Exercise directions
Read the listing and extract each line that includes the word "scene".

Data extract
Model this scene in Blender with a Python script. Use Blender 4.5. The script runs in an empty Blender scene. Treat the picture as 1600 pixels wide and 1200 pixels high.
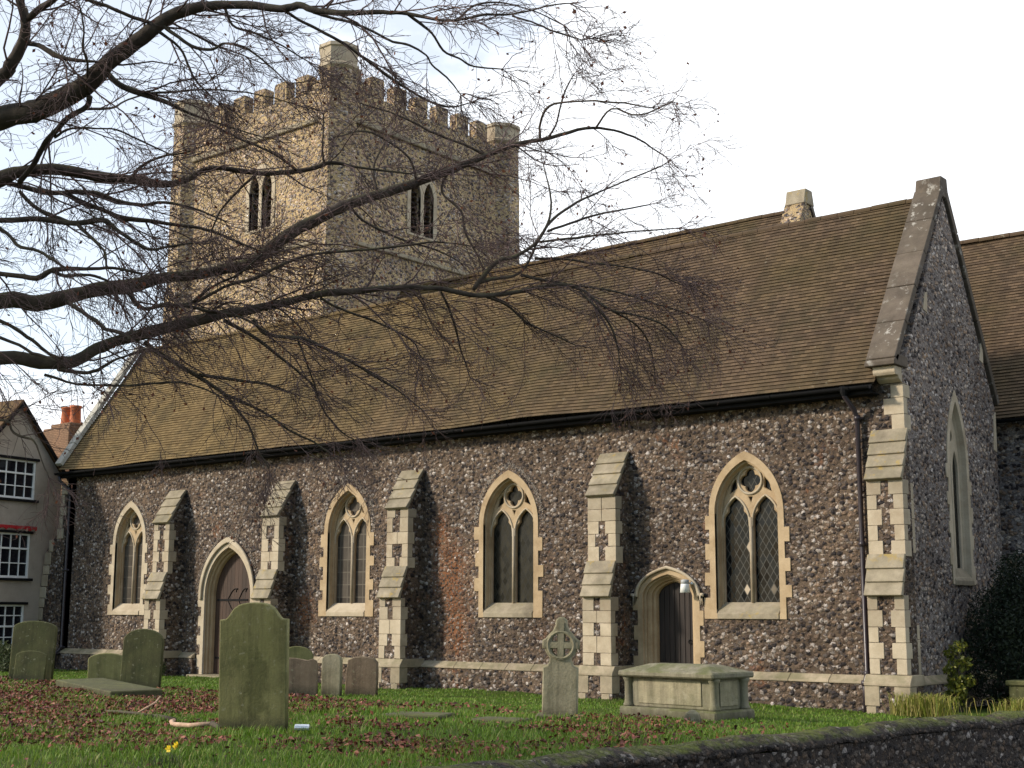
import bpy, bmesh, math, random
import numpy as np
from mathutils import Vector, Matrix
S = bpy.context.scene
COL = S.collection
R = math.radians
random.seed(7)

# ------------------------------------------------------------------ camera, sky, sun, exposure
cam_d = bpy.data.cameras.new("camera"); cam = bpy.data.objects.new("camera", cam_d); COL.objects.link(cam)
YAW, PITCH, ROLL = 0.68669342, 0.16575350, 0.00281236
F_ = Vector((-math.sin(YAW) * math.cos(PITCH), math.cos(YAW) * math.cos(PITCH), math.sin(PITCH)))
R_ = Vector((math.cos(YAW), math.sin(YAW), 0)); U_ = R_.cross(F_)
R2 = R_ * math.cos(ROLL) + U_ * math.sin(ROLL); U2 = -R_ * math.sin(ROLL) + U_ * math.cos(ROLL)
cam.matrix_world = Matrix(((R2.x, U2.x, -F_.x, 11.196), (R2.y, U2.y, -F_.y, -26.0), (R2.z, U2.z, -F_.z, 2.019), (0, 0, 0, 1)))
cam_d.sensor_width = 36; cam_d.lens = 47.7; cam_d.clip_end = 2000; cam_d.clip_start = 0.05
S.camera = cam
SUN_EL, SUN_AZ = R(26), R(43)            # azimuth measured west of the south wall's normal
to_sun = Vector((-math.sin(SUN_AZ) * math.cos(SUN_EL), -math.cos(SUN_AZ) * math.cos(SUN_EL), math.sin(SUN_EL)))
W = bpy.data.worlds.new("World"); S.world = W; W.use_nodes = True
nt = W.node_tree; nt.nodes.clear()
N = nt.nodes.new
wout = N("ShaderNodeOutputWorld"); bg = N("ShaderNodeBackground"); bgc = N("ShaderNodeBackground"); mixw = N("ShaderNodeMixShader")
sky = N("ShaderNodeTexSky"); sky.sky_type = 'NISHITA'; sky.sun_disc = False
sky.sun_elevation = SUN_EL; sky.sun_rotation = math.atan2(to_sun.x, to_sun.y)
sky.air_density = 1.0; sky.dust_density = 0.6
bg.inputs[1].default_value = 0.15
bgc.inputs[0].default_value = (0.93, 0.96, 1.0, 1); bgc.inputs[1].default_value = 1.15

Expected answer
Model this scene in Blender with a Python script. Use Blender 4.5. The script runs in an empty Blender scene. Treat the picture as 1600 pixels wide and 1200 pixels high.
S = bpy.context.scene